- _EXERCISE REQUIREMENTS_
All the data should come back exactly as it was given.
## START
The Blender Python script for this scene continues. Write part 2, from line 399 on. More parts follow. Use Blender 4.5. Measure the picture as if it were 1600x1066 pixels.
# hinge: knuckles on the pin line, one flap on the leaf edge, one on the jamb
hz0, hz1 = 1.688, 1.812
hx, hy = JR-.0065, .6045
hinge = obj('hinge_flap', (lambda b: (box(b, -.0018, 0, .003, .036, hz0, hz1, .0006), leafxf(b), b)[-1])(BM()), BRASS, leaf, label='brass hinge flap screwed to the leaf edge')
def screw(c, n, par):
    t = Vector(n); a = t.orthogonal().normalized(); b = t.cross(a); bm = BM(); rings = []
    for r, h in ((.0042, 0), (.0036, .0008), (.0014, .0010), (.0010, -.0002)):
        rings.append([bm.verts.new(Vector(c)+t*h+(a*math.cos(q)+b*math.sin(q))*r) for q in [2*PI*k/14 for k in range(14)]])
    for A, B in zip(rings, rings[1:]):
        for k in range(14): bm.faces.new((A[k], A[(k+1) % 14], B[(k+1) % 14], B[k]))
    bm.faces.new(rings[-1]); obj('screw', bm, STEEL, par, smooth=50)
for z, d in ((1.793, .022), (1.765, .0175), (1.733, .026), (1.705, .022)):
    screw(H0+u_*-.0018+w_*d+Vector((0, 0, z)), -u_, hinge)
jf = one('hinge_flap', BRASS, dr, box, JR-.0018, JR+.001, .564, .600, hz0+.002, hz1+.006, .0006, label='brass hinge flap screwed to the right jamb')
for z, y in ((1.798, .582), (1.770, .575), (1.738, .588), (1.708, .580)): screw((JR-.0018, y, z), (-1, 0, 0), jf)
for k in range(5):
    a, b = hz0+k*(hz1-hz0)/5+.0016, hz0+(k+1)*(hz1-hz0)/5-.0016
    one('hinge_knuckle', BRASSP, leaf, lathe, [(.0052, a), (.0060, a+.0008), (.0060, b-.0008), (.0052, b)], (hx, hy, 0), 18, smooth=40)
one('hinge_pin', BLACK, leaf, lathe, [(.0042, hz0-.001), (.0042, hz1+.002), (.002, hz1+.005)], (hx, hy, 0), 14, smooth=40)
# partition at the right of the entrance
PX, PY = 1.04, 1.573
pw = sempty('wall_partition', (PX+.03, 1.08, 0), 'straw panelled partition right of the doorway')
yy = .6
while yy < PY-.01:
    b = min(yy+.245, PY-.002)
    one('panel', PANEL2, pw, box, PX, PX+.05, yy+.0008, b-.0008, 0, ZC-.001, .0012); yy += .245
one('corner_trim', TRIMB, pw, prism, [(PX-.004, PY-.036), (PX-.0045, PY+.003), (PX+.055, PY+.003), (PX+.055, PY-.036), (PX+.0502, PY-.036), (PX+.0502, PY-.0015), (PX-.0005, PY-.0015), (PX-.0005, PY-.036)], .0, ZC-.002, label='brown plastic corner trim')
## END
- _SOLUTION FOR THIS EXERCISE_
The Blender Python script for this scene continues. Write part 2, from line 399 on. More parts follow. Use Blender 4.5. Measure the picture as if it were 1600x1066 pixels.
# hinge: knuckles on the pin line, one flap on the leaf edge, one on the jamb
hz0, hz1 = 1.688, 1.812
hx, hy = JR-.0065, .6045
hinge = obj('hinge_flap', (lambda b: (box(b, -.0018, 0, .003, .036, hz0, hz1, .0006), leafxf(b), b)[-1])(BM()), BRASS, leaf, label='brass hinge flap screwed to the leaf edge')
def screw(c, n, par):
    t = Vector(n); a = t.orthogonal().normalized(); b = t.cross(a); bm = BM(); rings = []
    for r, h in ((.0042, 0), (.0036, .0008), (.0014, .0010), (.0010, -.0002)):
        rings.append([bm.verts.new(Vector(c)+t*h+(a*math.cos(q)+b*math.sin(q))*r) for q in [2*PI*k/14 for k in range(14)]])
    for A, B in zip(rings, rings[1:]):
        for k in range(14): bm.faces.new((A[k], A[(k+1) % 14], B[(k+1) % 14], B[k]))
    bm.faces.new(rings[-1]); obj('screw', bm, STEEL, par, smooth=50)
for z, d in ((1.793, .022), (1.765, .0175), (1.733, .026), (1.705, .022)):
    screw(H0+u_*-.0018+w_*d+Vector((0, 0, z)), -u_, hinge)
jf = one('hinge_flap', BRASS, dr, box, JR-.0018, JR+.001, .564, .600, hz0+.002, hz1+.006, .0006, label='brass hinge flap screwed to the right jamb')
for z, y in ((1.798, .582), (1.770, .575), (1.738, .588), (1.708, .580)): screw((JR-.0018, y, z), (-1, 0, 0), jf)
for k in range(5):
    a, b = hz0+k*(hz1-hz0)/5+.0016, hz0+(k+1)*(hz1-hz0)/5-.0016
    one('hinge_knuckle', BRASSP, leaf, lathe, [(.0052, a), (.0060, a+.0008), (.0060, b-.0008), (.0052, b)], (hx, hy, 0), 18, smooth=40)
one('hinge_pin', BLACK, leaf, lathe, [(.0042, hz0-.001), (.0042, hz1+.002), (.002, hz1+.005)], (hx, hy, 0), 14, smooth=40)
# partition at the right of the entrance
PX, PY = 1.04, 1.573
pw = sempty('wall_partition', (PX+.03, 1.08, 0), 'straw panelled partition right of the doorway')
yy = .6
while yy < PY-.01:
    b = min(yy+.245, PY-.002)
    one('panel', PANEL2, pw, box, PX, PX+.05, yy+.0008, b-.0008, 0, ZC-.001, .0012); yy += .245
one('corner_trim', TRIMB, pw, prism, [(PX-.004, PY-.036), (PX-.0045, PY+.003), (PX+.055, PY+.003), (PX+.055, PY-.036), (PX+.0502, PY-.036), (PX+.0502, PY-.0015), (PX-.0005, PY-.0015), (PX-.0005, PY-.036)], .0, ZC-.002, label='brown plastic corner trim')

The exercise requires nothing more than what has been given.